## WHAT YOU NEED TO DO:
Set down word for word each line from the start of the listing through the line that contains "R = math.radians", both included.

──────────

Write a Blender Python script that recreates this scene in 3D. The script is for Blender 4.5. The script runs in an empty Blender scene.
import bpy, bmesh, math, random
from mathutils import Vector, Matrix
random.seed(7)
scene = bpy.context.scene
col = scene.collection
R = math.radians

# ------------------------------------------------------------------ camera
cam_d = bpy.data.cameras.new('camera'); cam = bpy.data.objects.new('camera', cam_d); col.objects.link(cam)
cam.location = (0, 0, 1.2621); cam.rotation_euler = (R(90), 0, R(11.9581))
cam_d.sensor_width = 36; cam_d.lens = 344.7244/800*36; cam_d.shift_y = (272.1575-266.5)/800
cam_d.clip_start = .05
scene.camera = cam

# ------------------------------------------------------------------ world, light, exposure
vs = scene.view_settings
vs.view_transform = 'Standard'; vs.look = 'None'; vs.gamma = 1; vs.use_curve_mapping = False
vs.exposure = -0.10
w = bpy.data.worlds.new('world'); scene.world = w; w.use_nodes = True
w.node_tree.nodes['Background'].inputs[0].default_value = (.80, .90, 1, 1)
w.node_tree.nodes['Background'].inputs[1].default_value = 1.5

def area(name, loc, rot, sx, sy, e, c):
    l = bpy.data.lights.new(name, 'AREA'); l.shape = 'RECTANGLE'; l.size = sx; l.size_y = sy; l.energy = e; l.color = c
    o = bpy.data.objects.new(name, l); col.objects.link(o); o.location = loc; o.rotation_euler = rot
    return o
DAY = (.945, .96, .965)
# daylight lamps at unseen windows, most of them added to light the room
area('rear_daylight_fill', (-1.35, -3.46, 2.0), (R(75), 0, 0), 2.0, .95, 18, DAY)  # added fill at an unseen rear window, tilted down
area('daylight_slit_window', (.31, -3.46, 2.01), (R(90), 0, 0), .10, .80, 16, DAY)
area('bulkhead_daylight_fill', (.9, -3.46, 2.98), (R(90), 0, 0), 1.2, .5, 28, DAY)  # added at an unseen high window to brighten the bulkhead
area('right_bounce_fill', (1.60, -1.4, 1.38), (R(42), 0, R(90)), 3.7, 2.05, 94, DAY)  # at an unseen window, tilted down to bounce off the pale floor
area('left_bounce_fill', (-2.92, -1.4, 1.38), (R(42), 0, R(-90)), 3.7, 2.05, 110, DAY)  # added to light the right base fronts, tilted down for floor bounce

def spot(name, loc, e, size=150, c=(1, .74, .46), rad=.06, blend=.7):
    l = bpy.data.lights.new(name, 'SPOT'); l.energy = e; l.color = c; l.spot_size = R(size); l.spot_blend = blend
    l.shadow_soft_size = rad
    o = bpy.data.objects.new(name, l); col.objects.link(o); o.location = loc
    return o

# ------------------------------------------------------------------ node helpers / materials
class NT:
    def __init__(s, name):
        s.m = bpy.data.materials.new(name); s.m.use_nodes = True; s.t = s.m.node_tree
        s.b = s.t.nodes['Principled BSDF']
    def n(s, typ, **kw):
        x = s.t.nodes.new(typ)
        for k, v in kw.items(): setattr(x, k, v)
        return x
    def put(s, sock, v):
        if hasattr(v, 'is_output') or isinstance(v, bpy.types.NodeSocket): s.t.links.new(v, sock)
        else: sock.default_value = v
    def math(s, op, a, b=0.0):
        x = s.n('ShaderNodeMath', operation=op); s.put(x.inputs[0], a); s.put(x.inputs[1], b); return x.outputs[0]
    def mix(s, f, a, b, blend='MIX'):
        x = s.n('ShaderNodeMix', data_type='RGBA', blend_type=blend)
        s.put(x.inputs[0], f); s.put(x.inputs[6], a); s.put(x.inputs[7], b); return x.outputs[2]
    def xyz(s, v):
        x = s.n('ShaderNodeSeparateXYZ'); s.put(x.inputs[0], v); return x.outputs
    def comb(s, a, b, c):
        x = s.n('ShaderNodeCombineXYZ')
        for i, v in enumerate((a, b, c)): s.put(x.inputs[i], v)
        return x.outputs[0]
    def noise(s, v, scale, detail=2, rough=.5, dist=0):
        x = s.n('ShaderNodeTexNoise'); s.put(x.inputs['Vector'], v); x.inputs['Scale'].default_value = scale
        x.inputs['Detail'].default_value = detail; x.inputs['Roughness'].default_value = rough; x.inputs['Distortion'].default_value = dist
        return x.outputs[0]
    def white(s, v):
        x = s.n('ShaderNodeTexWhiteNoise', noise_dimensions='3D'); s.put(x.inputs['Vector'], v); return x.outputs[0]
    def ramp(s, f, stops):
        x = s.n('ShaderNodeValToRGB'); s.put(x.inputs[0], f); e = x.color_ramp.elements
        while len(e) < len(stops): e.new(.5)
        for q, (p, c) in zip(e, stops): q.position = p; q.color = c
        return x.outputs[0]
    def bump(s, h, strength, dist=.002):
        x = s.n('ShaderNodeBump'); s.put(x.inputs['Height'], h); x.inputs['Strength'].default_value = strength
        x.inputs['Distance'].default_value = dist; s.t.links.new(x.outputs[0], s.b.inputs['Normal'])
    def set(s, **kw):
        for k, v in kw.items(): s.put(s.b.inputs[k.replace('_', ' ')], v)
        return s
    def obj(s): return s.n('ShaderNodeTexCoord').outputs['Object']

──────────

## RESULT:
Write a Blender Python script that recreates this scene in 3D. The script is for Blender 4.5. The script runs in an empty Blender scene.
import bpy, bmesh, math, random
from mathutils import Vector, Matrix
random.seed(7)
scene = bpy.context.scene
col = scene.collection
R = math.radians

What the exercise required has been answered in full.